If I had to describe 2017 as a whole—like I did for the previous years—I would probably say it's about "moving on." While in 2014 and 2015 I was forced to adapt, 2017 was the year I was starting to make peace with the life that I now lead. Moving on, in this sense, means not only from the life I was used to in Germany, but also from so many other things that may have come to an end afterwards. While I did rekindle a lot of old friendships this year, I am sad to say that one of my previously dearest friends stopped talking to me altogether—you may know who I'm talking about, if you've paid close attention. I also had to leave my previous campus, due to financial reasons, jettisoning me to an entirely new life. From this recap, I realise, it must have seemed like a low-key year, huh? I guess it was; I did stay home a lot. But also, I felt a little less motivated to document my day-to-day on social media or the blog, so there wasn't a lot to go on. Now's the time for them resolutions:
  1. Constantly seek out and try out more opportunities 
  2. Consume less, produce more, use wisely 
  3. Find time to get inspired 
  4. Try to understand Firu better and work harder to see him ♥
  5. Be more considerate of others and stay humble
I'm not entirely sure if I sought out more opportunities, but there have been a lot of those coming my way this year. I've tried out a lot of them—even unpaid ones—because I thought it would be nice to widen my network and be a great way to practice. This goes both for my illustration work and blog. I've been making most of my own food and drinks at home this year—especially for Meatless Monday, which I'm still doing religiously. I've also utilised used containers from food and drink products I bought in the past.
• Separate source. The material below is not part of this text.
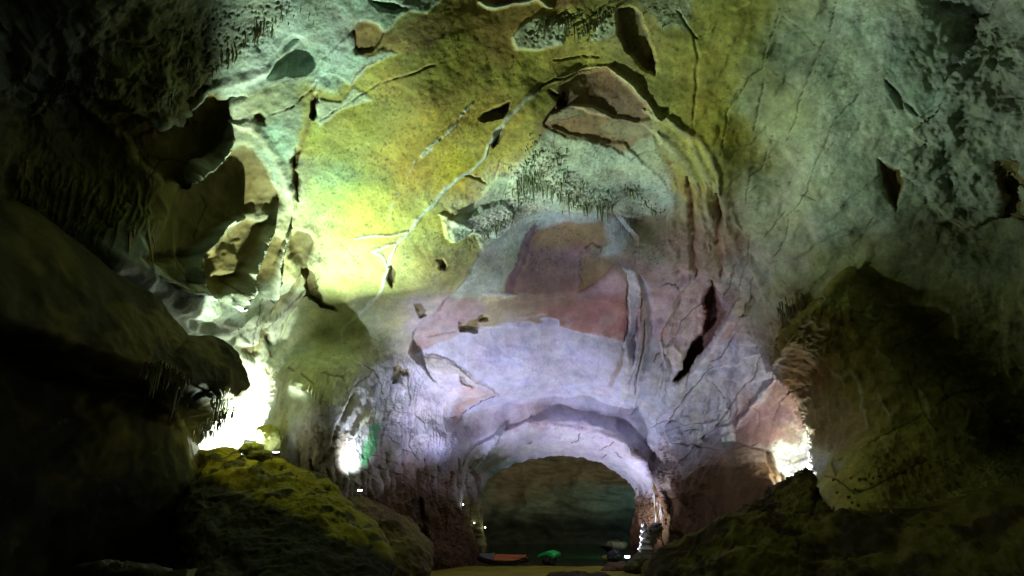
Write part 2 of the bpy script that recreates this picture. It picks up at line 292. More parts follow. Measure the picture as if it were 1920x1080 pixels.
# upper left: chalky crust against the yellow ceiling
poly('840,-10 800,25 760,18 735,52 718,62 712,50 690,42 668,36 664,-20', TEAL, .9, 3, h=.08, grain=2)
poly('716,92 742,100 706,118 690,128 668,150 655,162 640,142 622,135 603,140 598,165 590,155 600,120 640,75 660,60 672,95 690,105', TEAL, .9, 2.5, h=.08, grain=2)
poly('668,50 685,36 703,42 718,60 735,66 750,45 800,30 830,25 850,60 800,95 742,96 700,104 680,96 664,72', (.33, .24, .07), .8, 4)
poly('600,185 640,190 660,165 700,190 640,205 600,235 592,222', (.6, .7, .6), .7, 3, h=.1)
line('662,50 668,80 680,100 705,103', 5, (.16, .06, .02), .8); line('655,160 668,140 690,122 715,112', 4, (.28, .14, .03), .8)
line('600,225 640,200 668,186 700,168 740,148 790,128 850,112', 2.2, (.14, .12, .05), .8, h=-.15, brk=.6)
line('595,150 588,175 584,210 572,250 560,290 552,340 551,390', 9, (.26, .2, .07), .6, h=-.15, hw=10)
poly('420,110 470,72 530,40 590,10 640,-20 664,-20 662,40 620,110 560,150 500,160 430,180 395,165 405,140', TEAL, .7, 12, grain=2.2)
line('395,165 440,150 500,130 560,85', 16, (.62, .74, .66), .5, h=.3)
line('455,190 500,168 545,150', 5, (.2, .22, .12), .5)
poly('490,235 520,232 560,260 545,300 520,340 505,300', (.32, .52, .42), .7, 10)
line('500,215 545,200 590,170', 2.2, (.1, .1, .05), .7, h=-.15, brk=.3)
line('437,232 470,235 500,262 520,300 540,345 545,375', 20, (.52, .58, .44), .6, h=.3, hw=14)
# left: shaded facets painted dark, lit fins between them painted pale
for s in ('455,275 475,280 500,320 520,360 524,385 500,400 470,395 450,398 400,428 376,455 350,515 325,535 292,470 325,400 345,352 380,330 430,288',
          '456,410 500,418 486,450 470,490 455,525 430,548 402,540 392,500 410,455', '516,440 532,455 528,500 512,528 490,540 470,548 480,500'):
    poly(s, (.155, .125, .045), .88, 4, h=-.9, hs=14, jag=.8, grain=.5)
for s, wd, h in (('440,262 410,290 375,320 350,348', 20, 1.5), ('454,400 430,415 405,432 385,455 368,490 352,528', 16, 1.7), ('514,426 494,450 478,480 462,515 452,545 436,570', 12, 1.6), ('545,430 530,470 522,520 500,560', 9, 1.0), ('400,560 372,545 345,540 300,515', 10, .8),
                 ('345,215 320,222 300,228 275,226', 14, .5), ('395,163 360,190 330,210', 12, .5)):
    line(s, wd, (.46, .52, .42), .8, h=h, hw=wd*.62, soft=.8)
line('508,435 490,465 478,500 462,540 452,575', 2.5, (.1, .06, .02), .8, h=-.3)
poly('372,560 400,575 450,590 480,570 500,580 490,610 470,640 452,655 420,640 385,622 350,612 335,580', (.56, .64, .54), .6, 10, h=.4, hs=14)
for s in ('430,520 445,545 452,572', '470,545 455,560 440,578', '395,540 420,560', '490,560 478,590 470,640 462,700', '300,520 350,530 410,545', '335,560 380,552 420,556', '340,470 350,520 345,540', '600,520 560,560 520,590 490,640 480,680 465,705'):
    crack(s, 3, -.4)
line('560,520 545,552 520,580 500,600 488,640 482,668', 12, (.30, .27, .10), .75, h=-.5, hw=10)
line('590,540 560,575 540,600 520,640', 5, (.5, .52, .3), .6, h=-.4)
crack('510,700 497,740 503,790', 3, -.3, (.3, .4, .3)); crack('470,716 483,722 490,735 505,748', 5, -.4, (.12, .12, .03)); crack('505,655 512,672', 6, -.4, (.15, .08, .03)); crack('500,690 506,702', 5)
crack('275,290 300,298 322,300 345,308 362,322', 4, -.5); crack('300,298 285,320 268,348', 4, -.5); crack('393,368 400,388 385,420 375,452', 3, -.4); crack('432,432 445,440 462,448', 3)
for s in ('640,455 655,470 668,490 690,500', '650,516 668,520 684,526', '704,470 722,468 735,462'): crack(s, 3, -.2, (.2, .2, .05), brk=.5)
# yellow ceiling: veins
line('1018,162 1000,178 985,190 972,205 955,222 940,238 925,262 915,275', 9, (.58, .64, .52), .95, h=.12, hw=8)
line('918,272 905,295 885,315 858,335 836,356 818,380 800,398 782,416 765,438 745,456 735,475', 8, (.64, .72, .62), .95, h=.12, hw=7)
line('735,470 728,500 722,525 705,552 690,572 668,592 655,604 640,620 637,650', 8, (.74, .80, .66), .9, h=.1, hw=7)
line('745,455 720,462 700,470 716,480 728,505', 6, (.74, .80, .7), .7, h=.2)
line('1018,165 1060,140 1100,128 1140,125 1165,140 1190,165 1215,195 1235,222', 4, (.5, .46, .22), .9, h=.2, hw=6)
line('1005,172 1040,150 1085,134 1130,128', 2.5, (.2, .1, .05), .7, h=-.3)
line('892,192 872,212 850,238 836,252 820,262 800,275 788,292 776,306', 5, (.62, .70, .6), .9, h=.15, brk=.15)
line('780,300 768,330 750,360 735,390 728,412', 4, (.55, .6, .4), .7, brk=.1)
line('812,276 800,284 788,298', 7, (.62, .70, .6), .8, brk=.2)
line('665,446 700,440 740,438 768,432', 4, (.75, .8, .68), .9, h=.15)
line('872,330 885,330 900,335 915,343', 3, (.12, .10, .03), .8, h=-.2); line('870,328 890,328', 3, WHITE, .8)
line('775,76 830,72 880,80 935,90', 1.8, (.1, .08, .02), .7, brk=.5); line('600,235 650,268 700,300', 1.2, (.2, .17, .05), .4)
poly('560,330 600,300 640,302 690,330 720,330 700,345 650,325 600,330 560,350', (.22, .24, .10), .5, 12); poly('590,330 640,310 670,330 640,350 590,360', (.36, .52, .32), .5, 14)
line('900,222 930,228 960,215', 5, (.22, .2, .04), .6); line('860,265 885,272 910,268', 6, (.25, .24, .05), .6)
poly('780,460 830,450 850,470 840,500 800,520 770,500', (.62, .56, .2), .5, 14); line('760,510 775,500 800,498 805,520 790,535 760,540', 3, (.5, .4, .12), .5)
# chalk and fringe zone
poly('1035,238 1010,262 985,290 960,320 935,330 905,360 885,380 850,400 840,430 850,450 890,440 905,470 930,440 975,412 1020,395 1060,400 1110,400 1150,395 1200,410 1240,400 1262,370 1240,330 1200,300 1170,270 1120,262 1070,250', (.56, .64, .50), .8, 5, h=.2, grain=1.6)
poly('870,400 900,385 935,372 960,390 950,420 925,440 900,445 880,435 850,452 835,440 830,415', (.68, .76, .64), .7, 6, h=.3, grain=2)
line('825,403 850,412 880,420', 9, (.72, .78, .66), .7, h=.2)
crack('905,332 925,345 940,300 960,310 945,350 930,385 922,398', 3, -.3, (.12, .14, .06), brk=.4)
poly('1018,238 1040,208 1075,197 1110,212 1150,222 1200,232 1224,250 1200,262 1170,290 1150,275 1100,262 1060,255', (.40, .25, .11), .85, 3.5, h=-.15)
poly('1042,208 1075,198 1100,210 1070,222 1035,232 1025,228', (.42, .40, .28), .7, 4)
poly('1150,225 1200,232 1222,248 1205,262 1160,258 1120,245', (.42, .42, .28), .6, 8)
poly('1045,190 1050,160 1085,138 1140,128 1175,155 1205,190 1220,222 1200,230 1150,220 1110,200 1070,195 1035,212', (.31, .20, .12), .8, 4, h=-.35)
poly('1050,150 1080,150 1095,165 1070,170', (.42, .36, .12), .6, 5)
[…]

Also not entirely certain if I spared time to get inspired, but I did visit a lot of exhibitions and explored new places this year, so I definitely got a lot of inspiration. The whole Firu thing is so much easier said than done, but I gave it my best effort to do so. Going to Germany is still something of a dream, though. Again, how do you know if you've accomplished this? I don't think I did, really, because there have been too many misunderstandings last year. But I'll try harder this year!
  1. Make an illustration for every important date/holiday
  2. Get a second income source/job
  3. Create monthly goals (and accomplish them)
  4. Have a healthy and supportive relationship with Firu ♥
  5. Take care of myself physically and mentally

May 2018 bring us opportunities and happiness. What do YOU want to achieve this year?